2020/07/21
相続税の申告をしなければいけない要件
相続税がいくらくらい発生するのかという疑問もありますが、
それ以前に相続税を申告をしなければいけないのかという問題があります。
意外にわからない方も多く、このことだけでも知っていれば安心につながるのではないでしょうか?
一体いくらくらいの相続財産があって初めて相続税の申告をしなければいけないのか?又反対にしなくてもよいのか?
基本的には、亡くなられた方の相続財産の額が、3000万円+法定相続人の人数×600万円の基礎控除の金額を超えている場合に相続税の申告をしなければいけません。
それでは、相続が発生しそうな場合には、数年前から贈与を繰り返し、相続財産を基礎控除の額の範囲内にしてしまおうとした場合、相続税の申告を回避することはできるのでしょうか?
答えはNOです。
相続財産とは亡くなられた3年以内に贈与した財産や相続時精算課税制度を利用した贈与の財産も含めて計算し、この基礎控除の額を超えていた場合に申告が必要になるのです。
また、配偶者の税額の軽減として、法定相続分までの財産の取得か1億6000万円までの財産の取得により、相続税が計算してもゼロであることもあります。

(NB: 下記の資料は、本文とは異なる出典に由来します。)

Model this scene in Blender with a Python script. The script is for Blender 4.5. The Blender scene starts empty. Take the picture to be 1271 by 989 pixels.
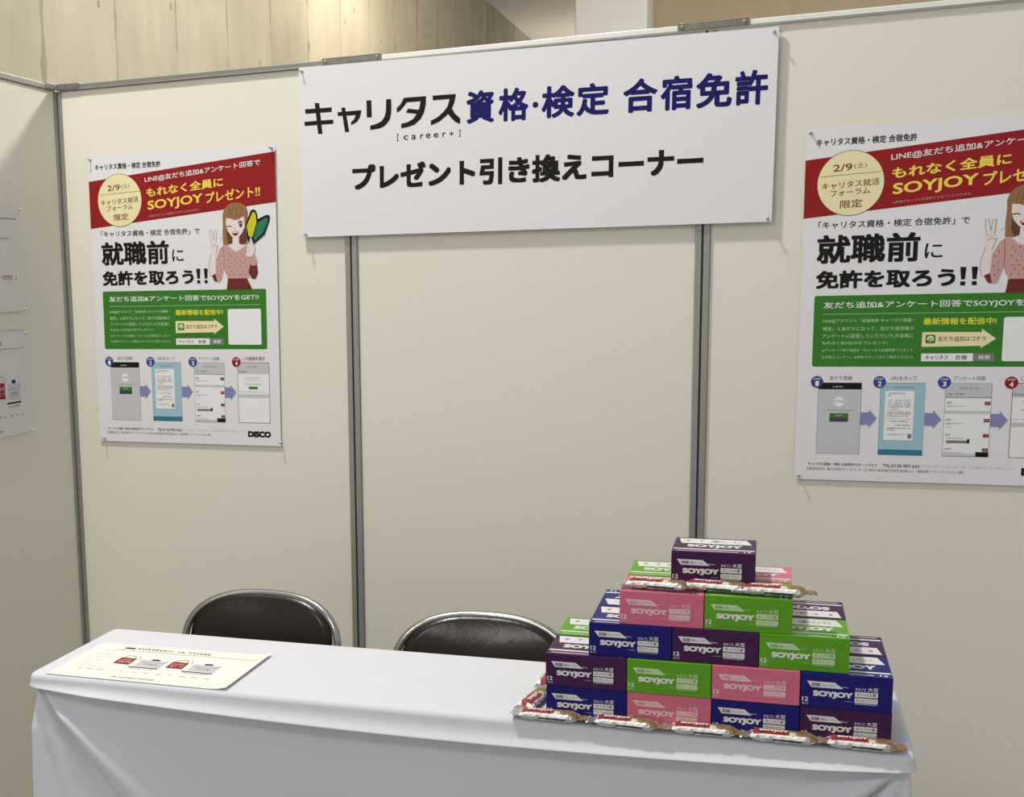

小規模宅地の特例を使うことにより相続税がゼロになるということもあります。
それでは、この場合相続税の金額がゼロであるという理由で申告はしなくてよいのでしょうか?
これも答えはNOです。
配偶者の税額の軽減も小規模宅地の特例もあくまで特例なので、申告をして初めて特例として認められますのでしっかりと申告は必要です。
あくまで、相続財産が基礎控除の金額に近い金額である場合、例えば、税務調査により、知らなかった財産が出てきた、生前贈与を相続財産にいれて計算していなかった、評価額が税務署の指摘した金額とずれが生じていたなど、リスクがともないますので、とりあえず申告をしてみることも必要です。そして、特例は申告期限内申告でないと認められないものがありますので、申告しておけば派通じません。相続財産が基礎控除の金額を大きく下回った場合は申告自体はしなくていいと判断して行動すべきだと思います。